Ao longo da vida, vamos fazendo amigos e, infelizmente, também alguns inimigos. Muitos desses amigos são apenas “conhecidos” que encontramos esporadicamente. Mas a maioria das pessoas com quem cruzamos no dia a dia, sequer sabemos quem são.
Antigamente, aqui em Torres, conhecíamos “todo mundo”. Se não reconhecêssemos alguém, logo perguntávamos: “Você é filho de quem? Qual o sobrenome da família?” E assim, rapidamente, localizávamos algum conhecido. Hoje, apesar de ainda conhecer muitas pessoas, sinto que, com o ar dos anos e o crescimento da população, aqueles poucos conhecidos foram se diluindo no meio dos desconhecidos, dando-me a sensação de não conhecer quase ninguém.
Fui professor na universidade por quase 20 anos e, nesse período, “renovei” minha base de conhecidos. No entanto, depois de 14 anos afastado, sinto-me novamente desatualizado. Ou seja, a maioria são desconhecidos, alguns poucos são “conhecidos”, menos ainda são amigos, e uma fatia minúscula é a família.

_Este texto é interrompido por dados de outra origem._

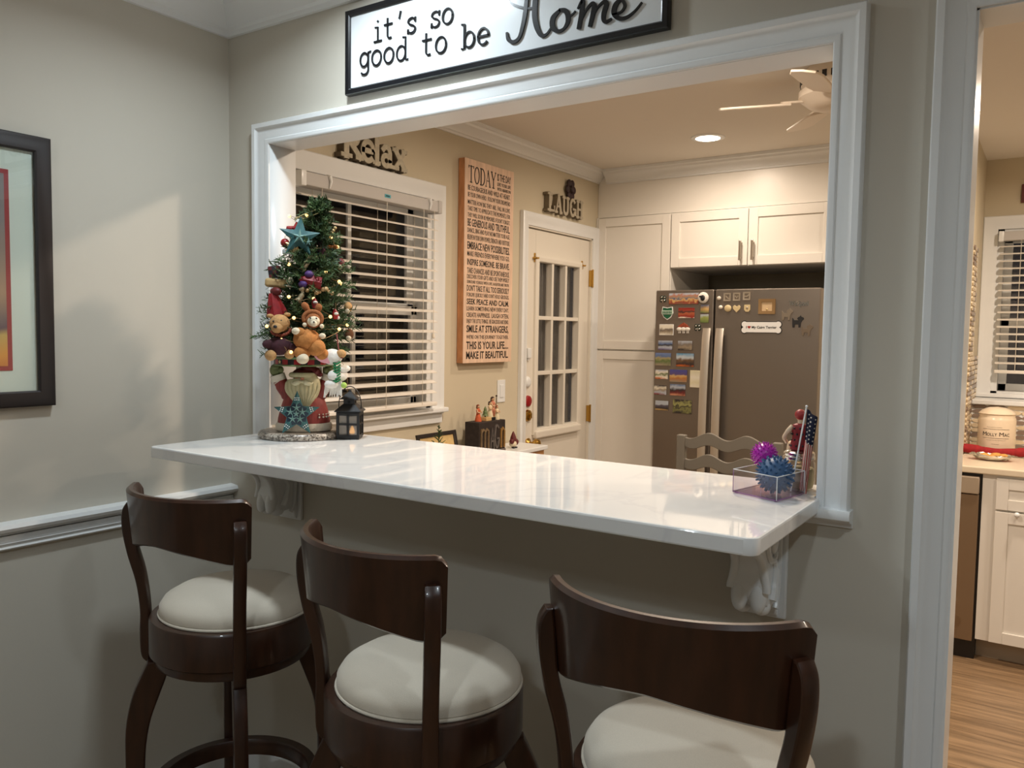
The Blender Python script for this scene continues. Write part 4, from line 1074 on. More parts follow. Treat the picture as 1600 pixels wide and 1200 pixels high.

Atualmente, vivemos em bolhas. Bolhas de trabalho, sociais, esportivas, familiares — pequenos, médios ou grandes grupos que, ocasionalmente, se comunicam entre si. E foi dentro de uma dessas bolhas que conheci alguém cujo trabalho merece destaque: um artista, ativista e defensor do meio ambiente que se tornou um símbolo da luta pela preservação da paisagem natural de Torres.
Para o público em geral, ele é conhecido como o criador dos “agroglifos” — ou, seriam, “maréglifos”, se é que isso existe —, desenhos gigantes formados na areia das praias de Torres. Suas obras, produzidas silenciosamente durante a madrugada e finalizadas ao amanhecer, são manifestações artísticas que carregam um forte apelo ambiental. Em tempos que parece haver crescente desvalorização da natureza (pelo menos por parte de alguns), sua arte é um lembrete de que ainda existem pessoas dispostas a lutar por aquilo que sempre atraiu turistas e moradores para cá: a paisagem intacta.
A principal bandeira desse artista é a denúncia do que ele chama de “grilagem da paisagem”. Ele critica a invasão de “intrusos” no horizonte antes intocado da cidade, a verticalização desenfreada que obscurece a vista natural. Sabe que o que já foi feito é irreversível, mas acredita que ainda há muito a defender. E ele defende.
Para esse marisqueiro nato, o Parque da Guarita é seu quintal, e os verdadeiros tesouros zelados pelo “povo da beira” — ou os conhecidos “gnomos da Guarita” — não são metais preciosos, mas sim as falésias, o mar, a paisagem, o horizonte. A natureza, segundo ele, é um patrimônio de todos.
A Guarita, para ele, é a “Marisqueira Catedral”. Já as torres de concreto que poluem o horizonte antes livre representam um saque ao que há de mais precioso em Torres: sua vista natural. Sua mensagem, sempre presente em suas obras na areia, é clara: “Preserve Torres”.
“Preserve Torres”.
Paulo França — ou, com licença poética, Paulo “Torres” — é um dos poucos que realmente valorizam a bandeira da cidade, aquela que muitos sequer sabem que existe. Sempre com ela por perto, amarrada ao pescoço ou guardada em um cesto de vime (ou seria de palha de butiá?), ele não abre mão de seu manto sagrado.
Marisqueiro de quatro costados, Paulo França é o representante torrense da resistência ambientalista do litoral norte gaúcho. E, felizmente, sua arte continua ecoando nas areias, no mar e na paisagem que ele tanto se esforça para preservar.
Em tempos de mudanças rápidas e memórias curtas, figuras como Paulo França nos lembram que identidade e pertencimento não podem ser engolidos pelo progresso desenfreado. Sua luta não é apenas por Torres, mas por todos que acreditam que a beleza natural e a cultura local valem a pena ser protegidas. Que sua arte continue a falar, desenhando na areia as palavras que muitos ainda precisam ouvir.